- _Recorded information_
______

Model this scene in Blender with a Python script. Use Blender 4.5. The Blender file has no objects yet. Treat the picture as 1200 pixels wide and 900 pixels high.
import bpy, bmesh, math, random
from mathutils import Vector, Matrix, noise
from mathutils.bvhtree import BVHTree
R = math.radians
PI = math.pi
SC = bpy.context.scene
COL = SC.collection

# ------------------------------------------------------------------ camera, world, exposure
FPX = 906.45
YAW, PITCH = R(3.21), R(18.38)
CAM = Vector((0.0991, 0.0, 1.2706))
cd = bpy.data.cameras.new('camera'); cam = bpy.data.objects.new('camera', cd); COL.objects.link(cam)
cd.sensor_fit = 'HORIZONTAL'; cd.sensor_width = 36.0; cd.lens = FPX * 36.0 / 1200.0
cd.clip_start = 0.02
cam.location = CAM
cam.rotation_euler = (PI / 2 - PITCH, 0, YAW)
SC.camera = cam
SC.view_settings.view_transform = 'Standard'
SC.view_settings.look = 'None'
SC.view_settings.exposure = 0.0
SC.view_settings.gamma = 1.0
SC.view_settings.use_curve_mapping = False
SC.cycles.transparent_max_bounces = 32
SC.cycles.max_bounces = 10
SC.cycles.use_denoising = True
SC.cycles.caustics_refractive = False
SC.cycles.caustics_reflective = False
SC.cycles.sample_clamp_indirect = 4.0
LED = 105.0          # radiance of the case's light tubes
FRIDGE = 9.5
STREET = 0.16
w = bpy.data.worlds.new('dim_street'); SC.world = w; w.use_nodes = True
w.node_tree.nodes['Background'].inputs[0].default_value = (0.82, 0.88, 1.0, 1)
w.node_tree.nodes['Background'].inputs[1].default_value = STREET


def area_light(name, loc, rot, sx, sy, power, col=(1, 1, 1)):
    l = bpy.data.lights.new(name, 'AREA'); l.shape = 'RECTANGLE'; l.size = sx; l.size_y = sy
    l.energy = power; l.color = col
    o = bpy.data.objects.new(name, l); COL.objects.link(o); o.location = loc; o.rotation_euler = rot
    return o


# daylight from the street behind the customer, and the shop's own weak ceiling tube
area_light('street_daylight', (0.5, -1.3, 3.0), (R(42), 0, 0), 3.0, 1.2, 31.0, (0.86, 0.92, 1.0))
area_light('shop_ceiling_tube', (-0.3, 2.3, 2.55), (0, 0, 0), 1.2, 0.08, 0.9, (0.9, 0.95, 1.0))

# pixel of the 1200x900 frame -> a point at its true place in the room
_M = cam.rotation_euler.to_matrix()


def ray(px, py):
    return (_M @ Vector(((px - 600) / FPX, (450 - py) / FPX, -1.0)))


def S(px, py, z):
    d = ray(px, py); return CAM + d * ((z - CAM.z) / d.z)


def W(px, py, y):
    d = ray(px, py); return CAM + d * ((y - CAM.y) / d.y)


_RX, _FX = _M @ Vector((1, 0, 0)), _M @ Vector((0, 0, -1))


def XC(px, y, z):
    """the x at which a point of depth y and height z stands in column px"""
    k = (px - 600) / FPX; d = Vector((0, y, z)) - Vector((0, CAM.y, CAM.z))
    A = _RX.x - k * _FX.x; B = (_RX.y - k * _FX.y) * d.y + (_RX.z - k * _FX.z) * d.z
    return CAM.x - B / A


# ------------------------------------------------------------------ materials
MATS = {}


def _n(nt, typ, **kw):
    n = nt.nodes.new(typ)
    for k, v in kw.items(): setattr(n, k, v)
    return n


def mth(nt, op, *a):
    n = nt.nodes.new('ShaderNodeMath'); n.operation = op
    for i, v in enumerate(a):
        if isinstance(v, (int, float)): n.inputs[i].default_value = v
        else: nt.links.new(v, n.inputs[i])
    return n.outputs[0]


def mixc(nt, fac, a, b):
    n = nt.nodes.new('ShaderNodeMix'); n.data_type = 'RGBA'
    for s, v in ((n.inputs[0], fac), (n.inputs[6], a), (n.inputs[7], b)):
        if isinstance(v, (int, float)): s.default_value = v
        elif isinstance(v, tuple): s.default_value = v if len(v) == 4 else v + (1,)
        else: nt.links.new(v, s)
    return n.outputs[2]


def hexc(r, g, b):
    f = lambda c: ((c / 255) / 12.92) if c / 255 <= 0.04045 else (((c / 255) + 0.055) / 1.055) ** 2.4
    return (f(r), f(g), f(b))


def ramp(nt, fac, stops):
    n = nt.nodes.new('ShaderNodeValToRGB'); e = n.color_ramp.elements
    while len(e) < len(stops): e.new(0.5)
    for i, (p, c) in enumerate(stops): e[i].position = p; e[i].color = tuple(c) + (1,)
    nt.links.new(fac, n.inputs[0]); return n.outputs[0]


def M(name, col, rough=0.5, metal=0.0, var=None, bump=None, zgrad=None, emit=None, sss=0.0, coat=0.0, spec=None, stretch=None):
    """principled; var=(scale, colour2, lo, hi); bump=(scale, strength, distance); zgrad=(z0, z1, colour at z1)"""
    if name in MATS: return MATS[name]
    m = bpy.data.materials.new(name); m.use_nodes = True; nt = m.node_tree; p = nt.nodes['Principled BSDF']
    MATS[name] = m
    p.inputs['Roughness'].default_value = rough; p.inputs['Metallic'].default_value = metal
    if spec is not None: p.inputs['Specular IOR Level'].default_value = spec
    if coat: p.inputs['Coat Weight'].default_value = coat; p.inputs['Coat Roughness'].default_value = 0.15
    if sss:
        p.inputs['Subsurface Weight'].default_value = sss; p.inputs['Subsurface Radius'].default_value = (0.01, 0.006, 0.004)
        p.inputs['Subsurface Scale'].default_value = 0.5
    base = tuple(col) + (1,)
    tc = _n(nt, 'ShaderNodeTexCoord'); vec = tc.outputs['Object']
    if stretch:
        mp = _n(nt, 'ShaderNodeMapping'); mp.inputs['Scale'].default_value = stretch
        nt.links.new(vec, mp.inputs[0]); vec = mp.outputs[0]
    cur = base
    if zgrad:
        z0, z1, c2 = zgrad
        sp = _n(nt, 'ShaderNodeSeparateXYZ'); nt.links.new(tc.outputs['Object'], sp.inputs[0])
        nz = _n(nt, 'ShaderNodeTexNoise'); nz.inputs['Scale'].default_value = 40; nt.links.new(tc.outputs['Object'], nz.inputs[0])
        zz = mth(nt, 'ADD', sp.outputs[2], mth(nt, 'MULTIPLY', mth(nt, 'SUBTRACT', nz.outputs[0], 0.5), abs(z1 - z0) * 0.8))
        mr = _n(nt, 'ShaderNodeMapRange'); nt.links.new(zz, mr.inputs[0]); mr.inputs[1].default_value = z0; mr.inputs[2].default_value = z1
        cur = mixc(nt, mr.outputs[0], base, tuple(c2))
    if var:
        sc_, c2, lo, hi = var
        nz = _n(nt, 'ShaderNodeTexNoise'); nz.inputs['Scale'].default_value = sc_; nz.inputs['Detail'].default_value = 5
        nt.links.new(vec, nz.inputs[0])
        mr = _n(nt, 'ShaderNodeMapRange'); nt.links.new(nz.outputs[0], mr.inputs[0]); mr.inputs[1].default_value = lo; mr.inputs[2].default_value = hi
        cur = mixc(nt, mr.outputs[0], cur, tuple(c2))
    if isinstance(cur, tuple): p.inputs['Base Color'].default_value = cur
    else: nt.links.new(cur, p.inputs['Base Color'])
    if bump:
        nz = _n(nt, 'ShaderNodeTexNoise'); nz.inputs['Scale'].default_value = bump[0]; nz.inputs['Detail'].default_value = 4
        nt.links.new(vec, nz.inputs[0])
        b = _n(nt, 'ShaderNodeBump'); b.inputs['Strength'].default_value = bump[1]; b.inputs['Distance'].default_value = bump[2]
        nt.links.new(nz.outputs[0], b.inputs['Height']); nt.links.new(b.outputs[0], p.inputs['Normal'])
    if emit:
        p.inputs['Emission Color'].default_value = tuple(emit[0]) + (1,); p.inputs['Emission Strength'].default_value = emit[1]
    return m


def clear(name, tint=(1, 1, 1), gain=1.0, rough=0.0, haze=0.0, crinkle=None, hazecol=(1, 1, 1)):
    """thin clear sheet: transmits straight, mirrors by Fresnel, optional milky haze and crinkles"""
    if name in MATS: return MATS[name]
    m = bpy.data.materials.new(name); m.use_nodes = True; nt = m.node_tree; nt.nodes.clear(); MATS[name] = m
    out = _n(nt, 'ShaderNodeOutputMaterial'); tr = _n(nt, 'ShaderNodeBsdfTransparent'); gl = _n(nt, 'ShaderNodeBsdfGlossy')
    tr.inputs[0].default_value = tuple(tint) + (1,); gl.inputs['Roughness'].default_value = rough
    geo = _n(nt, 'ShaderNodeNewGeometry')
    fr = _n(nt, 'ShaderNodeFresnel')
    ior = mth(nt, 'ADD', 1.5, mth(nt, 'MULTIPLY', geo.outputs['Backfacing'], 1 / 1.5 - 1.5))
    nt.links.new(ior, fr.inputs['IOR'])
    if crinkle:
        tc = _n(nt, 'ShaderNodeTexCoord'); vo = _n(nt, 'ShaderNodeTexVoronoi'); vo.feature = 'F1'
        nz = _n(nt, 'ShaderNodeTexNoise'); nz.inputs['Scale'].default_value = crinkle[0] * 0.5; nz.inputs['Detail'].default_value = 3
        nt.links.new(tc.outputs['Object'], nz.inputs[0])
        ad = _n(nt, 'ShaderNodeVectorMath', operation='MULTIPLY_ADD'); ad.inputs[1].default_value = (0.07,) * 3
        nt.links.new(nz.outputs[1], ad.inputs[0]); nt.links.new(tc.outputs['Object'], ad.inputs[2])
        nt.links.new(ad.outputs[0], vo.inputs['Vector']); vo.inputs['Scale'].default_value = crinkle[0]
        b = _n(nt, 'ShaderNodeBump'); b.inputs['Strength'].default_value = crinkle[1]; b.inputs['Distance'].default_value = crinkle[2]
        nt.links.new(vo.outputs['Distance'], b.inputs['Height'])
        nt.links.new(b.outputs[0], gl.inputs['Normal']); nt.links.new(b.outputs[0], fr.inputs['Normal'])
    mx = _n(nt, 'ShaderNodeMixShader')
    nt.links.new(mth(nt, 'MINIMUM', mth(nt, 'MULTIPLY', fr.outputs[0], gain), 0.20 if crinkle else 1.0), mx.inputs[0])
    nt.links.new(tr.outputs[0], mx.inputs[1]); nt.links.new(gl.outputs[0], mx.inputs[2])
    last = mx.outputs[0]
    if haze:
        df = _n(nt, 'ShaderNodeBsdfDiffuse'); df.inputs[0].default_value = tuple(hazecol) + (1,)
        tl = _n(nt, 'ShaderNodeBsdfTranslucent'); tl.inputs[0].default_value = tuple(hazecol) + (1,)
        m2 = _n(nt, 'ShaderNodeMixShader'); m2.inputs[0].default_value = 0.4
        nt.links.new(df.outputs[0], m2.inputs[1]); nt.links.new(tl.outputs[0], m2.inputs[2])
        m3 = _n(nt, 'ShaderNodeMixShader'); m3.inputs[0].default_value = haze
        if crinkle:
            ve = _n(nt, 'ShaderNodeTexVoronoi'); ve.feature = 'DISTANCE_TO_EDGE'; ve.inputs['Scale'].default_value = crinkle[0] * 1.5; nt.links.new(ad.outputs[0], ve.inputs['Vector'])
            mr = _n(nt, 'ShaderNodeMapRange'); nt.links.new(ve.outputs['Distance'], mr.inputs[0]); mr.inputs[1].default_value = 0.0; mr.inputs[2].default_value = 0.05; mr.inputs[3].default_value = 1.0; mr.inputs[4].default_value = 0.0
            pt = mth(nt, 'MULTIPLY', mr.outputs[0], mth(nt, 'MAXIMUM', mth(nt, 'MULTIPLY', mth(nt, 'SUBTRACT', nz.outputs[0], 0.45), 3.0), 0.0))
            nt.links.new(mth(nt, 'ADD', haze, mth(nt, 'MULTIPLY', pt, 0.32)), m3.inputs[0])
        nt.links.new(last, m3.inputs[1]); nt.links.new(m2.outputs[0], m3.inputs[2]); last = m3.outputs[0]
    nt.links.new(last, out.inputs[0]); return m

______

- _What is being asked_
In the listing above, please print only the lines from the first one to the line where "COL = SC.collection" appears, exactly as written, both of those lines included.

- _Answer for this exercise_
Model this scene in Blender with a Python script. Use Blender 4.5. The Blender file has no objects yet. Treat the picture as 1200 pixels wide and 900 pixels high.
import bpy, bmesh, math, random
from mathutils import Vector, Matrix, noise
from mathutils.bvhtree import BVHTree
R = math.radians
PI = math.pi
SC = bpy.context.scene
COL = SC.collection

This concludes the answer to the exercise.